======== DATA FOR THIS EXERCISE ========
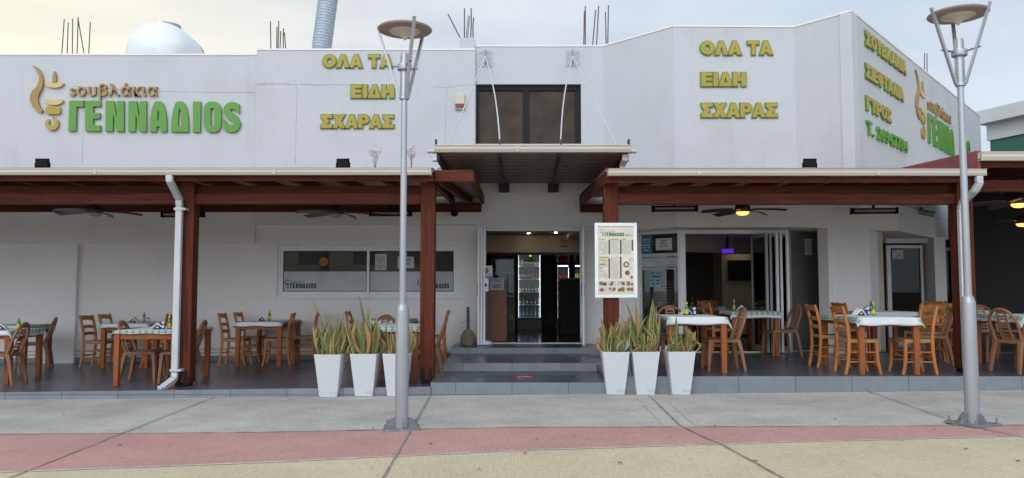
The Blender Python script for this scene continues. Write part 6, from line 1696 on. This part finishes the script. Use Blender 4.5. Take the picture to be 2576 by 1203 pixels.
========
======== DATA FOR THIS EXERCISE ========
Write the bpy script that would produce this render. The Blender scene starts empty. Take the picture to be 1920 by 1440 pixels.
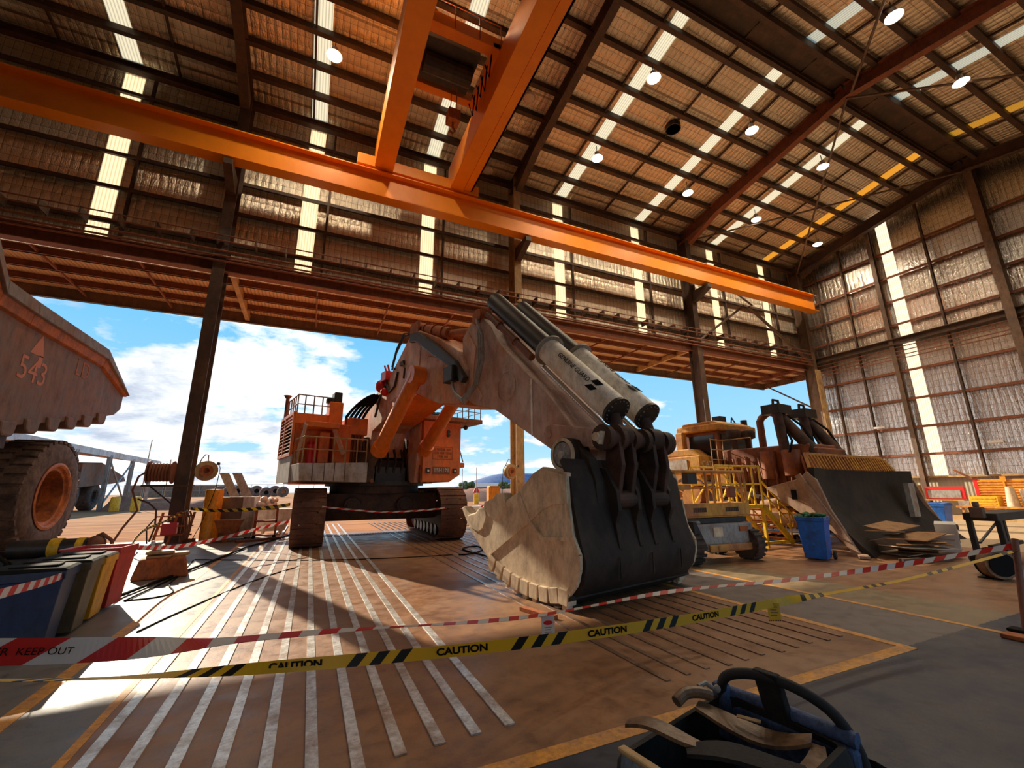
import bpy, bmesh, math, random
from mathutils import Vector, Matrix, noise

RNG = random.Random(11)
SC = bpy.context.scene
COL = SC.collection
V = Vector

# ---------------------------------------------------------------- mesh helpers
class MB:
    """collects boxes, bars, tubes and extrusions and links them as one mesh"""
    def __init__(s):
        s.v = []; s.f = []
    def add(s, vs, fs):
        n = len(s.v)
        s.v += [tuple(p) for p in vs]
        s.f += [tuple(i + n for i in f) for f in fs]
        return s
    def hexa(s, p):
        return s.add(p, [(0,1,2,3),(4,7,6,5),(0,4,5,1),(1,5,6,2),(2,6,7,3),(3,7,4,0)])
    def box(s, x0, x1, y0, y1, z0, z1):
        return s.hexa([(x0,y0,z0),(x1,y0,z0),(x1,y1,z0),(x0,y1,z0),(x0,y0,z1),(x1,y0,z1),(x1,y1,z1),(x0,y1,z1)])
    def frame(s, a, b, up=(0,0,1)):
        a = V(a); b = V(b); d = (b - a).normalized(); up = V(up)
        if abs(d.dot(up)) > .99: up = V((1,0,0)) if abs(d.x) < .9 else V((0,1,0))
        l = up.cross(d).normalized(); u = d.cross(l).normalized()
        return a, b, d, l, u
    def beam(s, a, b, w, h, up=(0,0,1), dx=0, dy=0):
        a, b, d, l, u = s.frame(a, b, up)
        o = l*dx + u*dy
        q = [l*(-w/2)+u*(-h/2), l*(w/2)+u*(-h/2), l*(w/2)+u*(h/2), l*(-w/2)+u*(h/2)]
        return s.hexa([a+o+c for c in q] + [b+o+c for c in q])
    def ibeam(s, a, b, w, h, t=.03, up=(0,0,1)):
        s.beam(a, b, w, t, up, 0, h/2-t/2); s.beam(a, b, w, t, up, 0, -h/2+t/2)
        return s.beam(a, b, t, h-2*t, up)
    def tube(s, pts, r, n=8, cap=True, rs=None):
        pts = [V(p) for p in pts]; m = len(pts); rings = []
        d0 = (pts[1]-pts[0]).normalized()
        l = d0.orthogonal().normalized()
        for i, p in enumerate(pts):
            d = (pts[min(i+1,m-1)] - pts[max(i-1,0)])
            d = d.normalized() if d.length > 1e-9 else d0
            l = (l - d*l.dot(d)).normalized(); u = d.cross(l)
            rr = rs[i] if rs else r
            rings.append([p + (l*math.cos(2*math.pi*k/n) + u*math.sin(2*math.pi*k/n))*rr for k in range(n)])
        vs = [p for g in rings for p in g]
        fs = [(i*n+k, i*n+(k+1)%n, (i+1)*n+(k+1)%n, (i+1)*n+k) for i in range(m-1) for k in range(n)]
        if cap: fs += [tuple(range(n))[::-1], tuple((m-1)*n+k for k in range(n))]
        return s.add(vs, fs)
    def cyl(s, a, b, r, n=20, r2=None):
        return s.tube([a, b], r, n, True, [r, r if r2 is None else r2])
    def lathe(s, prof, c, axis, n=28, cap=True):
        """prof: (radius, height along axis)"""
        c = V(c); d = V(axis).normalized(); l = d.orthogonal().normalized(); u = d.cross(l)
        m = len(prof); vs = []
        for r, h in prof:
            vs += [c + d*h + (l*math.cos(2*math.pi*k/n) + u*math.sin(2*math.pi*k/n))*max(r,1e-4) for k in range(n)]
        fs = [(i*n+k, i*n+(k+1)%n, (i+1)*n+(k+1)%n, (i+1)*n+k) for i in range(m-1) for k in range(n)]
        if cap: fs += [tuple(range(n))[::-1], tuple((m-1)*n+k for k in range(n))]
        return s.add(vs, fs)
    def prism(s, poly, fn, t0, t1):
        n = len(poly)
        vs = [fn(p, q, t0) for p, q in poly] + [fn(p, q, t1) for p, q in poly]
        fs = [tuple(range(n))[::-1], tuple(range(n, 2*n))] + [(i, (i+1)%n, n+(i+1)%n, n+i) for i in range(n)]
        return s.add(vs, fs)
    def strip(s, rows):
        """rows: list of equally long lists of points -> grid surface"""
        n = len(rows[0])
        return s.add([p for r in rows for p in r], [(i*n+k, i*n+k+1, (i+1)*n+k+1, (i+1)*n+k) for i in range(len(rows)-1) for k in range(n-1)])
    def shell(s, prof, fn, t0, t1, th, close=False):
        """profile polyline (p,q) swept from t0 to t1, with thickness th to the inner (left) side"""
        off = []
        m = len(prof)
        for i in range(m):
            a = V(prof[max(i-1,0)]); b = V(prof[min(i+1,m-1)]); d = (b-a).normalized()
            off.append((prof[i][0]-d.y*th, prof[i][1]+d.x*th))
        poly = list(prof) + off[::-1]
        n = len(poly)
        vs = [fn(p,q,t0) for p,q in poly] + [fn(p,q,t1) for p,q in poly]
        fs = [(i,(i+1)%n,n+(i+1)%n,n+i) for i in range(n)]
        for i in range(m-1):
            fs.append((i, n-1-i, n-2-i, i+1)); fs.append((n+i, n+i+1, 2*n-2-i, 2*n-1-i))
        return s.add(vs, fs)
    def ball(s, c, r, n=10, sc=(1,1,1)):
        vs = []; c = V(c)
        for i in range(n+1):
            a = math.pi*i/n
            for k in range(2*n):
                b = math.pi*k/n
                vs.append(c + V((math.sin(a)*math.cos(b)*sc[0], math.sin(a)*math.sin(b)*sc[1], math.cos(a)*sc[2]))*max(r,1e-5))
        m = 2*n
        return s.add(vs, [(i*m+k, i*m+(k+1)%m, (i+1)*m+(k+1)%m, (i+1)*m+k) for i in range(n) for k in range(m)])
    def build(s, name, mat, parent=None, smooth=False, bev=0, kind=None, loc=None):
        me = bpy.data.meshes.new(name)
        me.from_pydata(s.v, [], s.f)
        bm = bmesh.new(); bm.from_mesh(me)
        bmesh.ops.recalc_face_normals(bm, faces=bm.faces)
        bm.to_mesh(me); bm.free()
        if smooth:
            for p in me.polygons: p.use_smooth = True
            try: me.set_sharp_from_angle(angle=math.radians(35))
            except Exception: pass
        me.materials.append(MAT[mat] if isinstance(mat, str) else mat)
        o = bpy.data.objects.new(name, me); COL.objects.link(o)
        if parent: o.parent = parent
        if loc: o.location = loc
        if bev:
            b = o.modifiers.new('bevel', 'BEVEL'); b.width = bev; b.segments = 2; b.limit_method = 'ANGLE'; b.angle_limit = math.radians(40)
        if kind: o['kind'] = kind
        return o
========
Collect the lines of the records that include the string "pixels".

The Blender Python script for this scene continues. Write part 6, from line 1696 on. This part finishes the script. Use Blender 4.5. Take the picture to be 2576 by 1203 pixels.
Write the bpy script that would produce this render. The Blender scene starts empty. Take the picture to be 1920 by 1440 pixels.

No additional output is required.